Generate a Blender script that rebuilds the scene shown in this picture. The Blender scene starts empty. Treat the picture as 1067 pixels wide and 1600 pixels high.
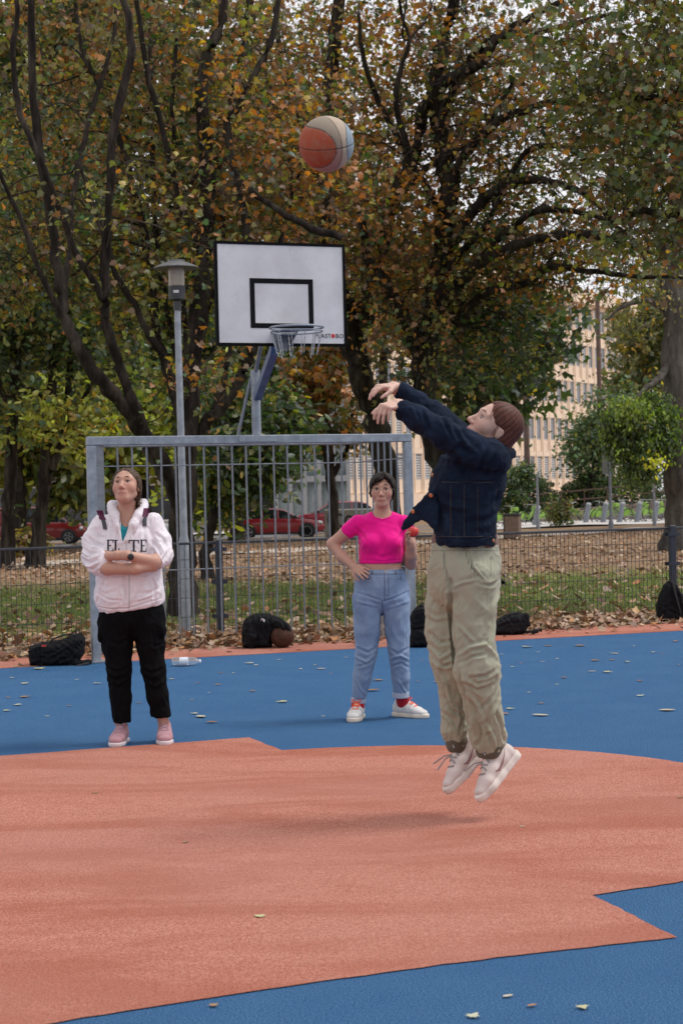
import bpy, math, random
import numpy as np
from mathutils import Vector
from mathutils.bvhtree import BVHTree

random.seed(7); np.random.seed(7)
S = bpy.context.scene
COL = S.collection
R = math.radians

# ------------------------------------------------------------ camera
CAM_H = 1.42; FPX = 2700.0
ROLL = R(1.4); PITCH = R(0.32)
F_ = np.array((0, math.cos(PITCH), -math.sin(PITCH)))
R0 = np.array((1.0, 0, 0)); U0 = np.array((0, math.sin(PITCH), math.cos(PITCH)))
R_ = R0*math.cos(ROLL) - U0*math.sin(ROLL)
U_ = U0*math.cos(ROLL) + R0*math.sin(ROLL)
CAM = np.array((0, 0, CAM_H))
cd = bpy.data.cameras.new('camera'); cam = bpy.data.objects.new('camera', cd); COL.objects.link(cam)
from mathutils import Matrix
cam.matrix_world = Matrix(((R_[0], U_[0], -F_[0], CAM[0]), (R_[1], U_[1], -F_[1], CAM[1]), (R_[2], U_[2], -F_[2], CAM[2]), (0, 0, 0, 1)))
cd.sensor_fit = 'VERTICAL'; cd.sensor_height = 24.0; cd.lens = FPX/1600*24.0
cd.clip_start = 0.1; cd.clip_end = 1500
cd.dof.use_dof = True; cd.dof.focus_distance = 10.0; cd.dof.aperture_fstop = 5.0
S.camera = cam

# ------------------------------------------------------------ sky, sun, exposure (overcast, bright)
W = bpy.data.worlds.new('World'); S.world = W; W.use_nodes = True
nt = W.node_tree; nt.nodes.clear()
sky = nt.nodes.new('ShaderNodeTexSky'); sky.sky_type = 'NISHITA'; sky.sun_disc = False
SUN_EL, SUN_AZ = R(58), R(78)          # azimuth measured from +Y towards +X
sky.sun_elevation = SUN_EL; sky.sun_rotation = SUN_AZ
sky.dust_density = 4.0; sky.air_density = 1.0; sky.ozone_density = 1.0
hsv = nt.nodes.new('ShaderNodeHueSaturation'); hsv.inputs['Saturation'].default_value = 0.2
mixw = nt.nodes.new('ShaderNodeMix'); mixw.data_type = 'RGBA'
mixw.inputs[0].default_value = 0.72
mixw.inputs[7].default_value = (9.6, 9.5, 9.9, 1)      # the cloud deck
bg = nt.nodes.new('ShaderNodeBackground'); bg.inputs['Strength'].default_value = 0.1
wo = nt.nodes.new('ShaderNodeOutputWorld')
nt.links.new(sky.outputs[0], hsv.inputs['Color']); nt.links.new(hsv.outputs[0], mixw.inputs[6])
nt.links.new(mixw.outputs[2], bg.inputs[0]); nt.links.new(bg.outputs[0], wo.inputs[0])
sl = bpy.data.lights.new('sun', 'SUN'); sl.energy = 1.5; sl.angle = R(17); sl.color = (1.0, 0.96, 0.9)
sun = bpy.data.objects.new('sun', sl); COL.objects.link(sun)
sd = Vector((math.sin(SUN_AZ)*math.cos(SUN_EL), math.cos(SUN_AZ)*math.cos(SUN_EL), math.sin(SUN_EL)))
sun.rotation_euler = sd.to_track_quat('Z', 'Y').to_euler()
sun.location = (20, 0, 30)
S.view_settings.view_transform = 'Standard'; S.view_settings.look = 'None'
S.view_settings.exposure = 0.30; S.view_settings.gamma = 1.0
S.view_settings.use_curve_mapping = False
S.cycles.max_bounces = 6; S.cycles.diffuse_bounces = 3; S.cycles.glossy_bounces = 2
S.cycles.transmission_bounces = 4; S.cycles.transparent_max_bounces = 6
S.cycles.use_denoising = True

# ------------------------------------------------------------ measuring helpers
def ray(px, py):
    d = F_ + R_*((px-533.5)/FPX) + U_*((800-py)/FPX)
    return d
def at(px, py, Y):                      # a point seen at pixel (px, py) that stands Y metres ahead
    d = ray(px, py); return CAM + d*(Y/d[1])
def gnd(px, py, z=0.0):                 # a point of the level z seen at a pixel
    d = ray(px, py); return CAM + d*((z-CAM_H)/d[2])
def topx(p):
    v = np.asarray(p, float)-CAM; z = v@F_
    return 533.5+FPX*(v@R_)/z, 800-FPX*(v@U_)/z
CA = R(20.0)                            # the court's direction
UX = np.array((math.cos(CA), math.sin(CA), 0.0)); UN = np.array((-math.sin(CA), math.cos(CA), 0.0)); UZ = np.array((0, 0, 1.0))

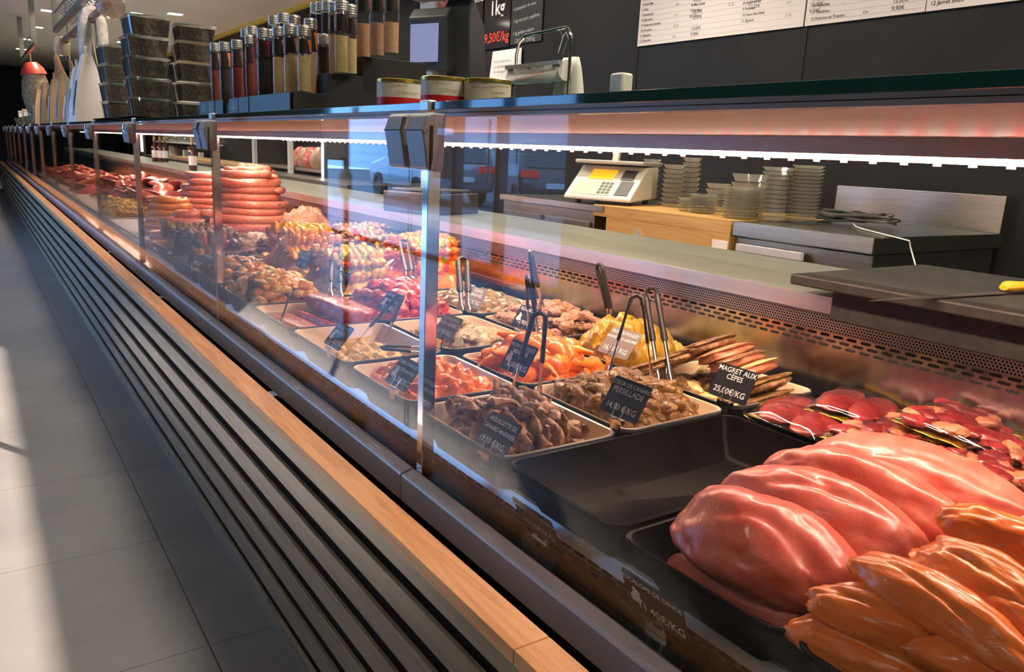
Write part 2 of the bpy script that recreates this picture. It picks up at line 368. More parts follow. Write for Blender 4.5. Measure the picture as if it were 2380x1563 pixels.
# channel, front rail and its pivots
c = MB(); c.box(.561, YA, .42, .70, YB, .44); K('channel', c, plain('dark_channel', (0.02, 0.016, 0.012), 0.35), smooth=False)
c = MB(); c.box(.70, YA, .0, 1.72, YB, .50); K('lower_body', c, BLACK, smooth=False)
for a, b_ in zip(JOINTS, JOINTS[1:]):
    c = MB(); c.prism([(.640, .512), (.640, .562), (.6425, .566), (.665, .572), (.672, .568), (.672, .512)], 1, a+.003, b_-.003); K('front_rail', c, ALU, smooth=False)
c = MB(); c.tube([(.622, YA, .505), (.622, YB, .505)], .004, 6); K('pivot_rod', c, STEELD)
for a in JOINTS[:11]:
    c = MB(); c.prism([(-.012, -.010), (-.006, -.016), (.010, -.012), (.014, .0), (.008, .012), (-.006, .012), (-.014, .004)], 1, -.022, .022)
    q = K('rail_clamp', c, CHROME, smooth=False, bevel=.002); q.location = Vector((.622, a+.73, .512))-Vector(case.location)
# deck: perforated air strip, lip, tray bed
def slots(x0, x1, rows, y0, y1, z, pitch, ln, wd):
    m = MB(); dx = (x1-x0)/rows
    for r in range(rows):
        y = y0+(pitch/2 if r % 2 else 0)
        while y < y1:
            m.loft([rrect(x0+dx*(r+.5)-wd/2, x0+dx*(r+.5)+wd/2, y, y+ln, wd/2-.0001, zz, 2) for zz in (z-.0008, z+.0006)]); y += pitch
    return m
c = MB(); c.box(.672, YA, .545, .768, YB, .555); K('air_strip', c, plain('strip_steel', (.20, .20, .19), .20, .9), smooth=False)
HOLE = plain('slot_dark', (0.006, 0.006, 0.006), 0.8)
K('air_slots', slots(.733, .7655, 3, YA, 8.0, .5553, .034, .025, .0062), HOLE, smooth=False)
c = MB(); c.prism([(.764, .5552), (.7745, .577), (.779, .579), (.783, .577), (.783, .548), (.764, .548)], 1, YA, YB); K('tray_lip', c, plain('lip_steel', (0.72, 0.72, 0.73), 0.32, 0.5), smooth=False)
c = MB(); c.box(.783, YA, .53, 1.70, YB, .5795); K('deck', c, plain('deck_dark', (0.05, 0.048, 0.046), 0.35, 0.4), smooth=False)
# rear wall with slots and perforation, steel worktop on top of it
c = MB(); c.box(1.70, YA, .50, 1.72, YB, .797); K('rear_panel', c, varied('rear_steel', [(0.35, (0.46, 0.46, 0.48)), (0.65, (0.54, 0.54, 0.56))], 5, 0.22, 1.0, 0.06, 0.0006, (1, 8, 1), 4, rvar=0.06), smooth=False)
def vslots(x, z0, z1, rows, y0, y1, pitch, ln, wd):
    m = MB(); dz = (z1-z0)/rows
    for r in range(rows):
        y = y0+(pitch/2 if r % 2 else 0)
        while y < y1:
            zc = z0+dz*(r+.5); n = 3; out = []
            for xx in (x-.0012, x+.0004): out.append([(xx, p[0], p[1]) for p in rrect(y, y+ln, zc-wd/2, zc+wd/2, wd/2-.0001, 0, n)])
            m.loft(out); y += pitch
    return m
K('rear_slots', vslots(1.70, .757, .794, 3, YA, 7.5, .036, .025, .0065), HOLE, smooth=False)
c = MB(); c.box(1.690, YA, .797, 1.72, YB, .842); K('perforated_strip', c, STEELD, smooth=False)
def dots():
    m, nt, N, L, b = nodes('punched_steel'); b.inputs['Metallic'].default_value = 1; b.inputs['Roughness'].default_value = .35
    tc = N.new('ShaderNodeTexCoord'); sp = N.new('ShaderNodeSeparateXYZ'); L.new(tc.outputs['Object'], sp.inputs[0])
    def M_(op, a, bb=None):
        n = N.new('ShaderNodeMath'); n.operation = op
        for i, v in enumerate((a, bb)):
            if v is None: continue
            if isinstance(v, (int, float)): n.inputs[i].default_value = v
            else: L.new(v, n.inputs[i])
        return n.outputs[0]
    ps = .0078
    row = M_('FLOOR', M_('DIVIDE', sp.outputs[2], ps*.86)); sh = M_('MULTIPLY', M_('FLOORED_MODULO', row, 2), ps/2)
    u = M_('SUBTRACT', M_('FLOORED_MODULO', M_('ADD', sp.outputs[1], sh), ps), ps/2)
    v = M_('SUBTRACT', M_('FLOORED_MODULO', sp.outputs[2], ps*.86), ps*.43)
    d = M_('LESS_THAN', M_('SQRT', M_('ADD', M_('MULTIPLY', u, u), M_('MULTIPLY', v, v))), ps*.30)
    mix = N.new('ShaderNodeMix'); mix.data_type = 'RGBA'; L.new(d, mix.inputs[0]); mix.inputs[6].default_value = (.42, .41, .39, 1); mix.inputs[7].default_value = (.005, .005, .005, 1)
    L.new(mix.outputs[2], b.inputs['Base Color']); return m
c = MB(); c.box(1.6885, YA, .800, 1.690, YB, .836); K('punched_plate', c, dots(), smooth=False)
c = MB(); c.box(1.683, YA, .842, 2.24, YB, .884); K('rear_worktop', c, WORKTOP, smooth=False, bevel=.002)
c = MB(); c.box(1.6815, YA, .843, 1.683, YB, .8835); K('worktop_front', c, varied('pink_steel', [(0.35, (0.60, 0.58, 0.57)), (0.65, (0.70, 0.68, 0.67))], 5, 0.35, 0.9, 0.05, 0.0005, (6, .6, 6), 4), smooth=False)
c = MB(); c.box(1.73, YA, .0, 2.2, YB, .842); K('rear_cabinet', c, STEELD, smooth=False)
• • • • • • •
## Exercise
Repeat the records above exactly, from the first line through the line containing "S.camera = cam", and leave out the pictures.

## Result below
Generate a Blender script that rebuilds the scene shown in this picture. The Blender scene starts empty. Treat the picture as 1067 pixels wide and 1600 pixels high.
import bpy, math, random
import numpy as np
from mathutils import Vector
from mathutils.bvhtree import BVHTree

random.seed(7); np.random.seed(7)
S = bpy.context.scene
COL = S.collection
R = math.radians

# ------------------------------------------------------------ camera
CAM_H = 1.42; FPX = 2700.0
ROLL = R(1.4); PITCH = R(0.32)
F_ = np.array((0, math.cos(PITCH), -math.sin(PITCH)))
R0 = np.array((1.0, 0, 0)); U0 = np.array((0, math.sin(PITCH), math.cos(PITCH)))
R_ = R0*math.cos(ROLL) - U0*math.sin(ROLL)
U_ = U0*math.cos(ROLL) + R0*math.sin(ROLL)
CAM = np.array((0, 0, CAM_H))
cd = bpy.data.cameras.new('camera'); cam = bpy.data.objects.new('camera', cd); COL.objects.link(cam)
from mathutils import Matrix
cam.matrix_world = Matrix(((R_[0], U_[0], -F_[0], CAM[0]), (R_[1], U_[1], -F_[1], CAM[1]), (R_[2], U_[2], -F_[2], CAM[2]), (0, 0, 0, 1)))
cd.sensor_fit = 'VERTICAL'; cd.sensor_height = 24.0; cd.lens = FPX/1600*24.0
cd.clip_start = 0.1; cd.clip_end = 1500
cd.dof.use_dof = True; cd.dof.focus_distance = 10.0; cd.dof.aperture_fstop = 5.0
S.camera = cam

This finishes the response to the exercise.